MATERIAL PROVIDED:
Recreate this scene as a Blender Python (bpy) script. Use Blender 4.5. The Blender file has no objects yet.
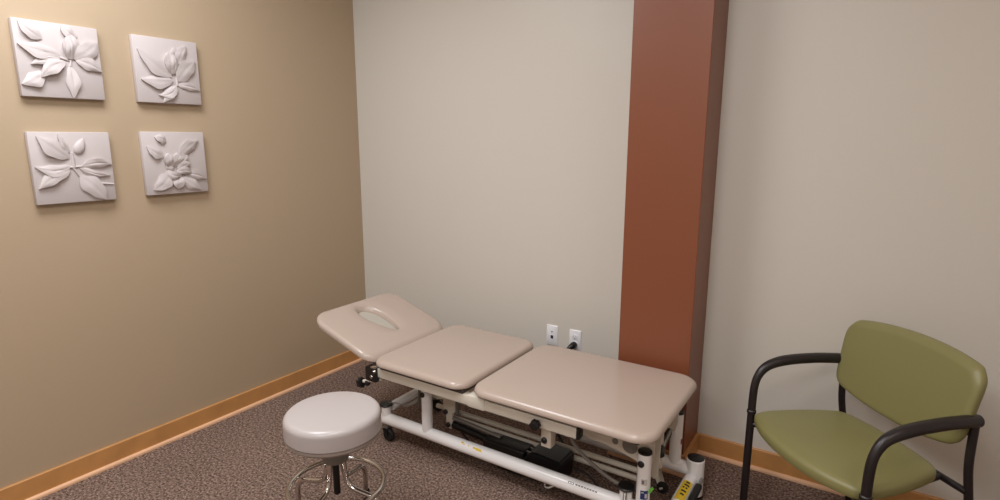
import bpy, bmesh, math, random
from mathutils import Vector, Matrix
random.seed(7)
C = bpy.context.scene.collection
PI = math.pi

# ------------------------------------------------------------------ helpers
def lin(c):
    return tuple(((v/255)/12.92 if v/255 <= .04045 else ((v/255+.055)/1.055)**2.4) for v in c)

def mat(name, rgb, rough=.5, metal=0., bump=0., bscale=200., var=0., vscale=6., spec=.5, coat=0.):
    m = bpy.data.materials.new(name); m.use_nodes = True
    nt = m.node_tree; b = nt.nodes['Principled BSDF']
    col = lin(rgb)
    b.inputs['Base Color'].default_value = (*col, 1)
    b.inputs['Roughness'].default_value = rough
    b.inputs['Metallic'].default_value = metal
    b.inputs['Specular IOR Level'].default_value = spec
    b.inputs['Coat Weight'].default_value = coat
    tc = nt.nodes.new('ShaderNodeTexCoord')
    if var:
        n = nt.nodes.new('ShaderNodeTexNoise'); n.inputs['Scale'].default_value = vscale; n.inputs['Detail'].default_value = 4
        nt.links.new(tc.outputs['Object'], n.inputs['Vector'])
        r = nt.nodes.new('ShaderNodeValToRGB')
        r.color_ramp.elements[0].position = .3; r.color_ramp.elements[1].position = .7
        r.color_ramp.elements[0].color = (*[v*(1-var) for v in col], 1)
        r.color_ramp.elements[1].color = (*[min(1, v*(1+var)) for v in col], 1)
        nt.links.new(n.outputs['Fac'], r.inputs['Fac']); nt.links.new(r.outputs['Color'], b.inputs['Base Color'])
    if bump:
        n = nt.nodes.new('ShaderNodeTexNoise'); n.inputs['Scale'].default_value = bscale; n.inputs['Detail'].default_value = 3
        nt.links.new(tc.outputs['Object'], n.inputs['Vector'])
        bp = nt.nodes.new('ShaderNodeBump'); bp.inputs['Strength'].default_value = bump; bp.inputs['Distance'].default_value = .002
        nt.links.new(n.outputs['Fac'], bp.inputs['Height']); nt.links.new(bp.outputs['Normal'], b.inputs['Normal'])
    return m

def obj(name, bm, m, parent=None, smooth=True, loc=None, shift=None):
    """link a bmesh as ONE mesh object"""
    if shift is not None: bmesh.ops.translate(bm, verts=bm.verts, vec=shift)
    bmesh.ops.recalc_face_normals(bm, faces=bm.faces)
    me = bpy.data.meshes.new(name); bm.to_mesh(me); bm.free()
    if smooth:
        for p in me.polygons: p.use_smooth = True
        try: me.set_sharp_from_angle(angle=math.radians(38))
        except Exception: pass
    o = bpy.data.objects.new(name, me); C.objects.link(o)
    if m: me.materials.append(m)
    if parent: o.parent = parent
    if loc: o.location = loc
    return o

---

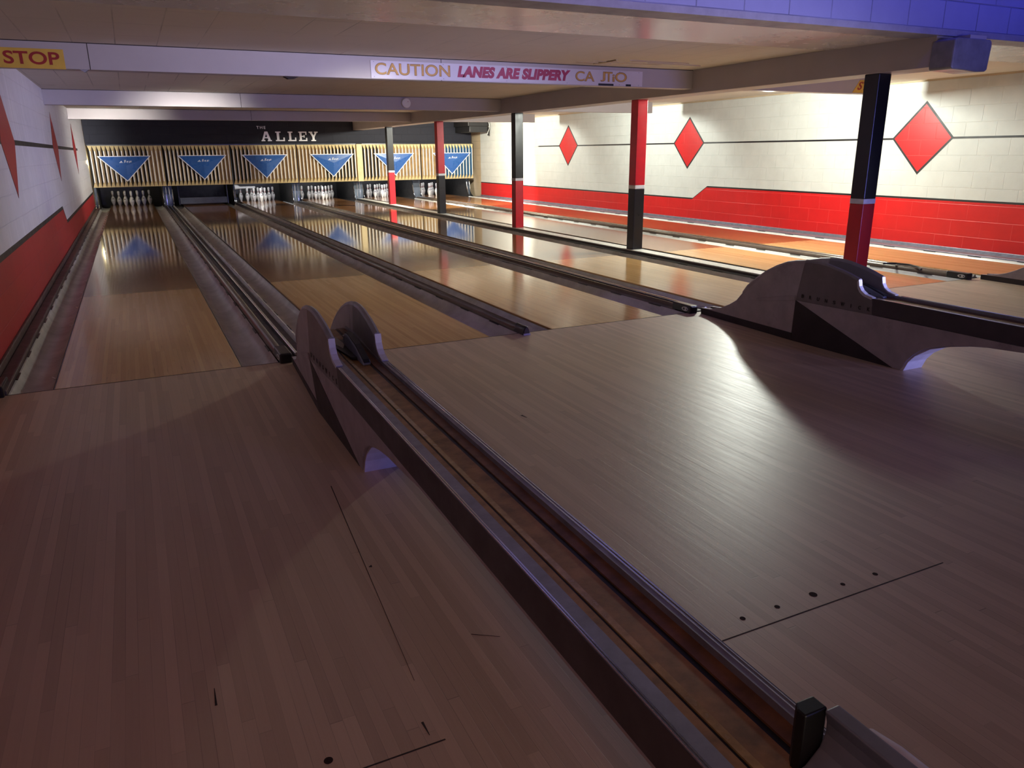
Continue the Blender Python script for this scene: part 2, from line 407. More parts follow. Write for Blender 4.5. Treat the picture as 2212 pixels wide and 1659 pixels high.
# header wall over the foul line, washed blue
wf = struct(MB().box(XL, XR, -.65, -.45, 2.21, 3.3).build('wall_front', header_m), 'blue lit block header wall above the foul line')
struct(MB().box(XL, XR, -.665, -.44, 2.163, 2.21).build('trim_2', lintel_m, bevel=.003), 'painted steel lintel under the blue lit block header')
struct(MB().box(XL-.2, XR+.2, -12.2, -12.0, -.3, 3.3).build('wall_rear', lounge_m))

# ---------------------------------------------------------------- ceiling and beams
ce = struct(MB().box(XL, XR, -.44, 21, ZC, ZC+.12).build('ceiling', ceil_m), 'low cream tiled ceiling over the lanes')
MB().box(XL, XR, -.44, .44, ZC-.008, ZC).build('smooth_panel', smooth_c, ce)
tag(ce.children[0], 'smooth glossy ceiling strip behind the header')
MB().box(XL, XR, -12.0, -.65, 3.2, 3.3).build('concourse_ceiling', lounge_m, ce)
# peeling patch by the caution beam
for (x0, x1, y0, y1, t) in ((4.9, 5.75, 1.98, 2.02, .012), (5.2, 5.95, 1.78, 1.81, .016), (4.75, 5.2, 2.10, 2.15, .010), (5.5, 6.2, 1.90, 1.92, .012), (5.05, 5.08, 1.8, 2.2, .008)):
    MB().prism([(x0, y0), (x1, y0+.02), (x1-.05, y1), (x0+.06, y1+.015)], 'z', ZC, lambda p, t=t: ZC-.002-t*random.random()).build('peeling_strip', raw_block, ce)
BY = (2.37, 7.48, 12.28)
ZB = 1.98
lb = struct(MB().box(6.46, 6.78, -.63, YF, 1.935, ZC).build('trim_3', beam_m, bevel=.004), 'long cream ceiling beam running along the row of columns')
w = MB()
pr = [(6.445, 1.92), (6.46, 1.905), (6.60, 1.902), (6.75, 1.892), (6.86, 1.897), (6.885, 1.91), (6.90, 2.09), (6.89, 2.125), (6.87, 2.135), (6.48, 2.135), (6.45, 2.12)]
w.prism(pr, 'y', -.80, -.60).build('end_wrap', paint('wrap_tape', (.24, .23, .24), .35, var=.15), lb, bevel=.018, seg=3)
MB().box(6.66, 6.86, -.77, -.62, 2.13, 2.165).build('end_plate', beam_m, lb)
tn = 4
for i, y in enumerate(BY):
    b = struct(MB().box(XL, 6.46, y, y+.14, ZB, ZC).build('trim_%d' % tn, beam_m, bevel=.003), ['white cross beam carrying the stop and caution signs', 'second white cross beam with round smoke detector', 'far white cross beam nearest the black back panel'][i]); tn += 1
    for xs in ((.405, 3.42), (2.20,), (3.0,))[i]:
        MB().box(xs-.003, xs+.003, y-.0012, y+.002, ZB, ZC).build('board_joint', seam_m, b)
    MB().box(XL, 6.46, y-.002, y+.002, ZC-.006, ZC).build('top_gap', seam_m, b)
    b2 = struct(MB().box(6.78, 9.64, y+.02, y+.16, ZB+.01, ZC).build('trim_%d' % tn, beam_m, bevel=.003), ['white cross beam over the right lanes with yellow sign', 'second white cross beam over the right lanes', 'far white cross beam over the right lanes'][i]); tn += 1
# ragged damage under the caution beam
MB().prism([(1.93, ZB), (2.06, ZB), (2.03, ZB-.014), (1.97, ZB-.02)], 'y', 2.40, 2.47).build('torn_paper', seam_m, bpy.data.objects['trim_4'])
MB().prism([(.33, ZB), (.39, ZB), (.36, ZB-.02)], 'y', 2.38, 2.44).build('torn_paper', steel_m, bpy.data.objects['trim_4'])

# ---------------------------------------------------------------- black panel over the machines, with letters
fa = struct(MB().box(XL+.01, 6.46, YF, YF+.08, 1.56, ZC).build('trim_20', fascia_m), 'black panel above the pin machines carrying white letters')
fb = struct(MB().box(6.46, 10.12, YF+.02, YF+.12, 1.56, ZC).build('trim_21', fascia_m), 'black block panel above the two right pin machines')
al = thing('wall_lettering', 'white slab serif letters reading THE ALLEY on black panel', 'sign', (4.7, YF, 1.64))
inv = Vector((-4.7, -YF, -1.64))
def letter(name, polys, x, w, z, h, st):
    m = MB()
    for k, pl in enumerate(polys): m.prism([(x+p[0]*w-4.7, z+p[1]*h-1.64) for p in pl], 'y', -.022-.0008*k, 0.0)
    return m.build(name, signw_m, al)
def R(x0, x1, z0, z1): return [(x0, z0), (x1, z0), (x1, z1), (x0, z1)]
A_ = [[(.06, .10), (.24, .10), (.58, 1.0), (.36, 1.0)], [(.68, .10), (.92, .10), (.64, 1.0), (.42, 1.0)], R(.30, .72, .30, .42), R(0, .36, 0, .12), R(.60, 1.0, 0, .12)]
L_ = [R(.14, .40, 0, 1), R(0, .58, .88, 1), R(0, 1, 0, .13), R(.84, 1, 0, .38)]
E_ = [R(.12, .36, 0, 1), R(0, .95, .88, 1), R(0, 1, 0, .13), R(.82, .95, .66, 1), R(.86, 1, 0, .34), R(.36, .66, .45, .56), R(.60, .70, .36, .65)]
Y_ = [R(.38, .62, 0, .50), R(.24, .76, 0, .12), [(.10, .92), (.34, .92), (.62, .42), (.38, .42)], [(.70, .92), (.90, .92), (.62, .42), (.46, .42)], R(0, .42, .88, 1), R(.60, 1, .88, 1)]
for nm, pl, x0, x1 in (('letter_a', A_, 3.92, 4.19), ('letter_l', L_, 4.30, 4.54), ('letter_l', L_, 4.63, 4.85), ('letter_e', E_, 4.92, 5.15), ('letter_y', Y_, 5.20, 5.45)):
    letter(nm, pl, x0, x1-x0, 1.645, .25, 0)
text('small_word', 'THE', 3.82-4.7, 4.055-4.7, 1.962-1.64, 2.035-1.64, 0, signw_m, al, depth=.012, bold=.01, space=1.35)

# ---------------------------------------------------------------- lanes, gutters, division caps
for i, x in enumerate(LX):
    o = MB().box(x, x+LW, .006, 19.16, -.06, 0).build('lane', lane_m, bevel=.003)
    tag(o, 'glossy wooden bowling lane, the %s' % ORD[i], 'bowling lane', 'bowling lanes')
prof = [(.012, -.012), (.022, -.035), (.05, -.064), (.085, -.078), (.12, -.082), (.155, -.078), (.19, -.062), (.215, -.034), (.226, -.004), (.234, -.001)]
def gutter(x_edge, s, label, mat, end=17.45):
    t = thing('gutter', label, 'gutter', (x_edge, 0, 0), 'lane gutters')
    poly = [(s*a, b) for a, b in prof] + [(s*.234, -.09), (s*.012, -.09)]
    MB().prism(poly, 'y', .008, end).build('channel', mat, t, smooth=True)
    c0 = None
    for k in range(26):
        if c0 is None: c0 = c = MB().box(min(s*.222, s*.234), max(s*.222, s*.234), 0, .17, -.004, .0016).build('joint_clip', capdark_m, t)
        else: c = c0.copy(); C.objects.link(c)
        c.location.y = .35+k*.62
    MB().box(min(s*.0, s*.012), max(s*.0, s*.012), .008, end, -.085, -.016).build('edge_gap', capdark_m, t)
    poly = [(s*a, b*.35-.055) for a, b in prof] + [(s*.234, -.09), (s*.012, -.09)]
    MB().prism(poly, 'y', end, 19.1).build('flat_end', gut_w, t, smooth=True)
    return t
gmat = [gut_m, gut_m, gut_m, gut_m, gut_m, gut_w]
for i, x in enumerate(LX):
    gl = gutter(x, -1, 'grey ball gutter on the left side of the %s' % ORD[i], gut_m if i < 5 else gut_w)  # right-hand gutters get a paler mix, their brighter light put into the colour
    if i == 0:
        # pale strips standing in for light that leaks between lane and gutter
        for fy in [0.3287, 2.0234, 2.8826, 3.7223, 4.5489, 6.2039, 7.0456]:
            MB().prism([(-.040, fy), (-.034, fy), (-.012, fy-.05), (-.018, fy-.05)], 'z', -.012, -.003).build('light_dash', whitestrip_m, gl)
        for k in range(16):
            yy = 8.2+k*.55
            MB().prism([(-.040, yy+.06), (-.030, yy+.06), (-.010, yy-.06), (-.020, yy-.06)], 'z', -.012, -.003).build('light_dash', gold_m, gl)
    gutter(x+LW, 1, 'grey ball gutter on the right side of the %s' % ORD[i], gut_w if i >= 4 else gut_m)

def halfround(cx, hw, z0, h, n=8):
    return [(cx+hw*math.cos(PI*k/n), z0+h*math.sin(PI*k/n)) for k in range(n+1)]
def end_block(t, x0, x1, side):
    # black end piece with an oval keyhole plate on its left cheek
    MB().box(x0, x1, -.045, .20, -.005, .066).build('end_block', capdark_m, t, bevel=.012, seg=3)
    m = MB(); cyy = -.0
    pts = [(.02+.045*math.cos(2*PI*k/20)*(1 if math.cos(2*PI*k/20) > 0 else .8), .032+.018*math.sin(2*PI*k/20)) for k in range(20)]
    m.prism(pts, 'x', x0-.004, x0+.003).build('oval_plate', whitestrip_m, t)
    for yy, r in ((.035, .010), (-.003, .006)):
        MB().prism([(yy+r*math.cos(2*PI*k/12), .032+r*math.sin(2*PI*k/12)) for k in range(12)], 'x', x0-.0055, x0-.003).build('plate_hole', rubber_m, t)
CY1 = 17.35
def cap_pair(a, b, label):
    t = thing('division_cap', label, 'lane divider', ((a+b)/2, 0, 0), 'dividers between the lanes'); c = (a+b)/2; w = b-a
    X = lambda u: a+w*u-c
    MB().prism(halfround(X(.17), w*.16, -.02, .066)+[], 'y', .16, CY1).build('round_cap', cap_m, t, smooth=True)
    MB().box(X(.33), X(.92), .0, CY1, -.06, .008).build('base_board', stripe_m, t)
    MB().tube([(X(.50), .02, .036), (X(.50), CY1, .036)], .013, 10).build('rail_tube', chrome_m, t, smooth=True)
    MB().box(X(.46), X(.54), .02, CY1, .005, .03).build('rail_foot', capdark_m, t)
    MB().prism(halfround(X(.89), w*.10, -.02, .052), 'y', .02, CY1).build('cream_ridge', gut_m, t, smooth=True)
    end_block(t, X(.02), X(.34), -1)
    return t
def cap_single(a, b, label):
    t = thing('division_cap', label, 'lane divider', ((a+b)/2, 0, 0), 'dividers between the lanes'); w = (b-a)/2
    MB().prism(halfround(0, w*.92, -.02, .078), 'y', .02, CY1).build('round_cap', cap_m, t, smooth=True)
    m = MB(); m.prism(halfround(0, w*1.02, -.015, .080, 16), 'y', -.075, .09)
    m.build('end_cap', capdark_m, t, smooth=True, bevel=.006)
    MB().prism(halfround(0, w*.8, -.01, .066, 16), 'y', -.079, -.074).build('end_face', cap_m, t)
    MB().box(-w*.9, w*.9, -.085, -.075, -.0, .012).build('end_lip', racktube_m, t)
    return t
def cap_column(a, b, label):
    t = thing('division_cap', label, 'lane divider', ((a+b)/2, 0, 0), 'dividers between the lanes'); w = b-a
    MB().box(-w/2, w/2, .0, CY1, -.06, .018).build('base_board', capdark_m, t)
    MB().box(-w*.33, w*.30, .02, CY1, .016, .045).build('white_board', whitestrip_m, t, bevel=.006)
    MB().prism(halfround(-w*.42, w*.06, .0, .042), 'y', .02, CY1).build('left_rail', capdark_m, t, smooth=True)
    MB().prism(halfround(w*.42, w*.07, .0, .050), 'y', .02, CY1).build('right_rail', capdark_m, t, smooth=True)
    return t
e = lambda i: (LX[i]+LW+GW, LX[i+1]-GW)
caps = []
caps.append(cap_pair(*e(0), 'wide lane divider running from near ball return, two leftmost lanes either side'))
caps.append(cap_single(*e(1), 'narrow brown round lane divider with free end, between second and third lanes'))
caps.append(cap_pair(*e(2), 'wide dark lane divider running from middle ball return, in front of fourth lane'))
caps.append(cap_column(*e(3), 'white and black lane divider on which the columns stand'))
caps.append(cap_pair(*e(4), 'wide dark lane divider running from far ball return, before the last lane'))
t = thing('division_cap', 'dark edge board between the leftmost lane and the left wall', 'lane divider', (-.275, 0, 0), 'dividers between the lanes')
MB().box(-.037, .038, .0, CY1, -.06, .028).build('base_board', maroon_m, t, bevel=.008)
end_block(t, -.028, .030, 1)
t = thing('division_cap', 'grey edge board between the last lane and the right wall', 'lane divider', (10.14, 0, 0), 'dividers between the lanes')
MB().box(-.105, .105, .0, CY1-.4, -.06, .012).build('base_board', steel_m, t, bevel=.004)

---

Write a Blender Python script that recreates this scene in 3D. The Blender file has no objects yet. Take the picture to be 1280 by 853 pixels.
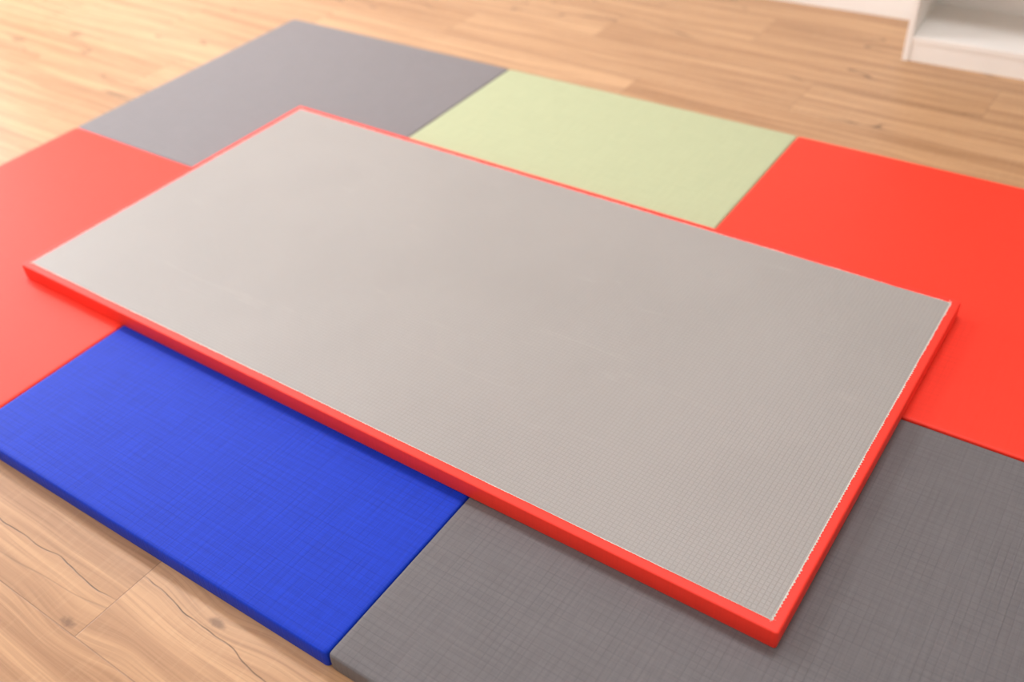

WHAT THE TASK ASKS:
Return each line with "file".

RESPONSE:
Recreate this scene as a Blender Python (bpy) script. Use Blender 4.5. The Blender file has no objects yet.
Write a Blender Python script that recreates this scene in 3D. The Blender file has no objects yet. Take the picture to be 1280 by 853 pixels.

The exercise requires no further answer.